How you provision nodes for use with an on-premises provider depends on the SSH access that you can grant YugabyteDB Anywhere to provision nodes.

SSH mode Description Notes For more details
Permissive You can allow SSH to a root-privileged user, AND
You can provide YugabyteDB Anywhere with SSH login credentials for that user.
For example, the ec2-user for AWS EC2 instances meets this requirement. In this mode, YugabyteDB Anywhere will sign in to the VM and automatically provision the nodes. See Automatic Provisioning.
Medium You can allow SSH to a root-privileged user, AND
You can't provide YugabyteDB Anywhere with SSH login credentials for that user; however you can enter the password interactively.
In this mode, you run a script on the VM, and are prompted for a password for each sudo action to install the required software.
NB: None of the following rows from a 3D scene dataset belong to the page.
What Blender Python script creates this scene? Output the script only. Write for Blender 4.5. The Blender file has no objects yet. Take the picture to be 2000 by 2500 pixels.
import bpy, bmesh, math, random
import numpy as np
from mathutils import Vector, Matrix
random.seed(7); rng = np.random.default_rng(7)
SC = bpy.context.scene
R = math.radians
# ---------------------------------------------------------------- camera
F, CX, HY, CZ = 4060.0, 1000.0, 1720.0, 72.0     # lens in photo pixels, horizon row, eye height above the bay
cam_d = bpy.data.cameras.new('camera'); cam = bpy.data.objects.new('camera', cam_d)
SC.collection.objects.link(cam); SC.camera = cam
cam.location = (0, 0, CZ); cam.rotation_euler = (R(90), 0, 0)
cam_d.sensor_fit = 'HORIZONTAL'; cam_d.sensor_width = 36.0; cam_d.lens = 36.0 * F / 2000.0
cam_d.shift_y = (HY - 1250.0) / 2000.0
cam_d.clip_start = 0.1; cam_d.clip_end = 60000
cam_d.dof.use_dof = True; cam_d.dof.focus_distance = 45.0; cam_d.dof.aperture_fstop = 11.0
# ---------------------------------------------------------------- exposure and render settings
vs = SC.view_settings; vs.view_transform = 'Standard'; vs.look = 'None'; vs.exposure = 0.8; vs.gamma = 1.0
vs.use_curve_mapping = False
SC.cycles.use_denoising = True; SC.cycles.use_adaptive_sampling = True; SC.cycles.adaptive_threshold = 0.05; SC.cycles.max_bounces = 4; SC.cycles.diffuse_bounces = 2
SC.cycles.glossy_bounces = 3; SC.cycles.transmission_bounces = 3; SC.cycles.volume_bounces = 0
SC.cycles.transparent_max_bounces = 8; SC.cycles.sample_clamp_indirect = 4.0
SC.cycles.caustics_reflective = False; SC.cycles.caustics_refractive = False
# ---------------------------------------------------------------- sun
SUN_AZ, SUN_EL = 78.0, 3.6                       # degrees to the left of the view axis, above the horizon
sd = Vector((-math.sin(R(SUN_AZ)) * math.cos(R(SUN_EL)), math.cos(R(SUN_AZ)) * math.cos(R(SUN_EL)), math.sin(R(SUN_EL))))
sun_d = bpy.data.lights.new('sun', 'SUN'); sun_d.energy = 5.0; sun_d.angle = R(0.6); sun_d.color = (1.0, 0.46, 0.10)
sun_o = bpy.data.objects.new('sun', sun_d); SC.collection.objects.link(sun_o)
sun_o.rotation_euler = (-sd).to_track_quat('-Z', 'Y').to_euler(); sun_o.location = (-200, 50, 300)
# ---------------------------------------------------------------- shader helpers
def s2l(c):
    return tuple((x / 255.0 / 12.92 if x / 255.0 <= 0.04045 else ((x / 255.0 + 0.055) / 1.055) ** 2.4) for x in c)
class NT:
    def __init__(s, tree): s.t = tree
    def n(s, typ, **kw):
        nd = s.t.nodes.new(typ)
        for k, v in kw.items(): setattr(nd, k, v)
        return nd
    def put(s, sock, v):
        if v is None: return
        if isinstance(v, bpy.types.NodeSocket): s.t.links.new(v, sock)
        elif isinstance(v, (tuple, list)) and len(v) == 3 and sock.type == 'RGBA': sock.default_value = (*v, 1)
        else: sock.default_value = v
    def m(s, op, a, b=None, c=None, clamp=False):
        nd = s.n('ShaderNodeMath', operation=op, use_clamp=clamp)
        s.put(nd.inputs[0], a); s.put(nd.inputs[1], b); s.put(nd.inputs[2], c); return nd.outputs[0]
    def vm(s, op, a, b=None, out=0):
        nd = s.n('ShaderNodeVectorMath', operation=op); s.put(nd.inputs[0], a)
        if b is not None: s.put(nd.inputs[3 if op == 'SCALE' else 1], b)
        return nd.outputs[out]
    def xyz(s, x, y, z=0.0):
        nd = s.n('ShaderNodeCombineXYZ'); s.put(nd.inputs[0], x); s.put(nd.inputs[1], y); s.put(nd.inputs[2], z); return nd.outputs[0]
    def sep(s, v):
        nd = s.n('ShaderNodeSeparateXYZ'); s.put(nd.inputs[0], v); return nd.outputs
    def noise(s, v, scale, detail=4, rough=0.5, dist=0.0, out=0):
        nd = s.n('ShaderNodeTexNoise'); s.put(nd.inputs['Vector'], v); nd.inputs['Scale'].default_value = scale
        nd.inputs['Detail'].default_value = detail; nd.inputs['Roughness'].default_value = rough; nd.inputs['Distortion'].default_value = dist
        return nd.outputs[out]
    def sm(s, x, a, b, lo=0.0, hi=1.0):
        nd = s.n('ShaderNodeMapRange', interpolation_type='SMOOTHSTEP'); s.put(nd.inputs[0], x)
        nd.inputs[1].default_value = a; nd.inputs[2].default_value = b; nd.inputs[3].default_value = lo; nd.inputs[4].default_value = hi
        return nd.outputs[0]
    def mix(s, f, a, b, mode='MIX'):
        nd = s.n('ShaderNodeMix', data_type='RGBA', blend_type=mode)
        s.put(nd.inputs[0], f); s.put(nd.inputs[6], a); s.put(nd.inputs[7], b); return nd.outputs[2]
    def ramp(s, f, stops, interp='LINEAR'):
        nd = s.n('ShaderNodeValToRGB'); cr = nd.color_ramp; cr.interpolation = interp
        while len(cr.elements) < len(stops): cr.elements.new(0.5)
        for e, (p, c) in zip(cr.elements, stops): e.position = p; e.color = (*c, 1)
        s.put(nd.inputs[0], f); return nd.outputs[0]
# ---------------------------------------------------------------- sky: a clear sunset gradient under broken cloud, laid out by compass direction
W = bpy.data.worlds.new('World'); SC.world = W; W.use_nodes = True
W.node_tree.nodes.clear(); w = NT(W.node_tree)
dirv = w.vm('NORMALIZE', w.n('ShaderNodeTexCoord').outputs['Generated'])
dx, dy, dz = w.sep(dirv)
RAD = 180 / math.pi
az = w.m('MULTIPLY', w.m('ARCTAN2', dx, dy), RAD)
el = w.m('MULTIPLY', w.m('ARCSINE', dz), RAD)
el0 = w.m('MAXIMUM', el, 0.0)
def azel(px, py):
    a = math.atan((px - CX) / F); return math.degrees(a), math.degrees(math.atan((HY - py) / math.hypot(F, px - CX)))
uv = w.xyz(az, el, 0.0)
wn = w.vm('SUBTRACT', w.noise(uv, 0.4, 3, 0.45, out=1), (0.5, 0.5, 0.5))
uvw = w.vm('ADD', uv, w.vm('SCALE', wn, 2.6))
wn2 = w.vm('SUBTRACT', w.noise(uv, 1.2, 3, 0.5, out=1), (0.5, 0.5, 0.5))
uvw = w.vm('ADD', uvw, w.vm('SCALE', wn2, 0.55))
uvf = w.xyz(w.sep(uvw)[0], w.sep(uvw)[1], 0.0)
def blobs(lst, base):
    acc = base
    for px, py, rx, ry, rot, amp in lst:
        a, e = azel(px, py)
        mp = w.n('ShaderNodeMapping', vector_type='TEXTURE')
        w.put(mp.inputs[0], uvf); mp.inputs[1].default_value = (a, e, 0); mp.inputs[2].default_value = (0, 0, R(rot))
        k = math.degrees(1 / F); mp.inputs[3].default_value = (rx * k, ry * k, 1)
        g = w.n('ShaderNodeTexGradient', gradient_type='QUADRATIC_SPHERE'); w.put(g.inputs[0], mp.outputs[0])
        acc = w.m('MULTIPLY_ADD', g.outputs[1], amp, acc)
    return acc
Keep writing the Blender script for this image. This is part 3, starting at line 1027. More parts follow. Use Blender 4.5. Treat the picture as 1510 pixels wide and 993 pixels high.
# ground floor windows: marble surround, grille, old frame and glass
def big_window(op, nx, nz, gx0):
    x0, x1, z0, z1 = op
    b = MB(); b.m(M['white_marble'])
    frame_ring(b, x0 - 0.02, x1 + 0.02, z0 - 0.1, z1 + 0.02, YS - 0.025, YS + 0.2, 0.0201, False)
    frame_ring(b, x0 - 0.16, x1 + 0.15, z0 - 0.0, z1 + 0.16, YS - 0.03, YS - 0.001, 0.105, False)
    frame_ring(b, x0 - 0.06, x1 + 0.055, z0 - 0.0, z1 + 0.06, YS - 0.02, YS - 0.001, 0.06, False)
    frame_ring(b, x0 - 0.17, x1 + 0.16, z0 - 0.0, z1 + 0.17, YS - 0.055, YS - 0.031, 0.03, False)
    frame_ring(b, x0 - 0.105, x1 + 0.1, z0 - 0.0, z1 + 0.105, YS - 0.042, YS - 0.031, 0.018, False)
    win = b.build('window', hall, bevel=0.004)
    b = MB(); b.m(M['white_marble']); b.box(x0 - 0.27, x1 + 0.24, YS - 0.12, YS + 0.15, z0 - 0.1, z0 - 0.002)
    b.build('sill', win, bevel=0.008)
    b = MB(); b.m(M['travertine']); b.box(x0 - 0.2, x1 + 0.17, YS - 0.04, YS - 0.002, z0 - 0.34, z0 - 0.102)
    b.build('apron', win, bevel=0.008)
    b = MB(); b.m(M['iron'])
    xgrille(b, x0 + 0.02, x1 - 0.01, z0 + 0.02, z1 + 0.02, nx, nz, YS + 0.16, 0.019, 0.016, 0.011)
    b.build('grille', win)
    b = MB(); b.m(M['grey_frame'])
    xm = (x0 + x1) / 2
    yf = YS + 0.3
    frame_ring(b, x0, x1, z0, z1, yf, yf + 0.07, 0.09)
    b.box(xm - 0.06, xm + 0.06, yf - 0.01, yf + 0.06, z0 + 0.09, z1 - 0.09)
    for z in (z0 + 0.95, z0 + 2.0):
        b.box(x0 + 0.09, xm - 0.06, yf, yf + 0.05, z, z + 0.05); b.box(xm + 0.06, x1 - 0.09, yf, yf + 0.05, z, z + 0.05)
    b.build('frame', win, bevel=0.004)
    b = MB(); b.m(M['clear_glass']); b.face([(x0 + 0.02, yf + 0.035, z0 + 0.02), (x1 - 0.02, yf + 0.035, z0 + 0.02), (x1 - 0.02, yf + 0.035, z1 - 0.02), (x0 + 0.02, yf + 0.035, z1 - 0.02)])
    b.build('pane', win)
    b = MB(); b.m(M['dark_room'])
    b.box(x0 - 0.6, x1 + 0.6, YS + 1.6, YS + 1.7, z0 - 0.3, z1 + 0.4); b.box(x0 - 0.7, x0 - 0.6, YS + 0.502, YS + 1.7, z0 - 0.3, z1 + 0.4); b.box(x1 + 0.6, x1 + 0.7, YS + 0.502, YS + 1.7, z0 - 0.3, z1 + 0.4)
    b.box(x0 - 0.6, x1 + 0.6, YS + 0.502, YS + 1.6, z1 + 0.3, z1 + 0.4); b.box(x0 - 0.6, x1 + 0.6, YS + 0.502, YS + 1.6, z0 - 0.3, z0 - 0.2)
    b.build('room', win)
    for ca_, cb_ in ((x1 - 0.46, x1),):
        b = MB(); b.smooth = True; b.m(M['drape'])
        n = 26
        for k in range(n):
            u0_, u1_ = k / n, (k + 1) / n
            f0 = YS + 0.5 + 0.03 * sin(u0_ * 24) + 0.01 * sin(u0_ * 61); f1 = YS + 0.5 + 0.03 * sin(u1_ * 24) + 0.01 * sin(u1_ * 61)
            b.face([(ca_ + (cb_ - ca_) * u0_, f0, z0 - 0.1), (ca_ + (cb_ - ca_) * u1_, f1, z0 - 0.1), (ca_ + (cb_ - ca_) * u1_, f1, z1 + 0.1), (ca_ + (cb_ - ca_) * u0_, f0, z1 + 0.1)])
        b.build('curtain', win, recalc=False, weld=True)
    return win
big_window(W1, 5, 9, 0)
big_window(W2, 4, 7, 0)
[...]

See Assisted Manual Provisioning.
Restrictive All other cases (you disallow SSH login to a root-privileged user at setup time). In this mode, you'll manually install each prerequisite software component. See Fully Manual Provisioning.

Note that, for Permissive and Medium modes, the root-privileged SSH user can have any username except yugabyte. When YugabyteDB Anywhere later uses this provided SSH user to sign in and prepare the node, it will automatically create and configure a second user – named yugabyte – which will be largely de-privileged, and will have very limited sudo commands available to it. YugabyteDB Anywhere uses the yugabyte user to run the various YugabyteDB software processes.

SSH access is required for initial setup of a new database cluster (and when adding new nodes to the cluster). After setup is completed, SSH can be disabled, at your option. Leaving SSH enabled, however, is still recommended to provide access to nodes for troubleshooting.

Best practices

When creating your VMs, create at least two virtual disks: one as the boot disk, and another for data and logs.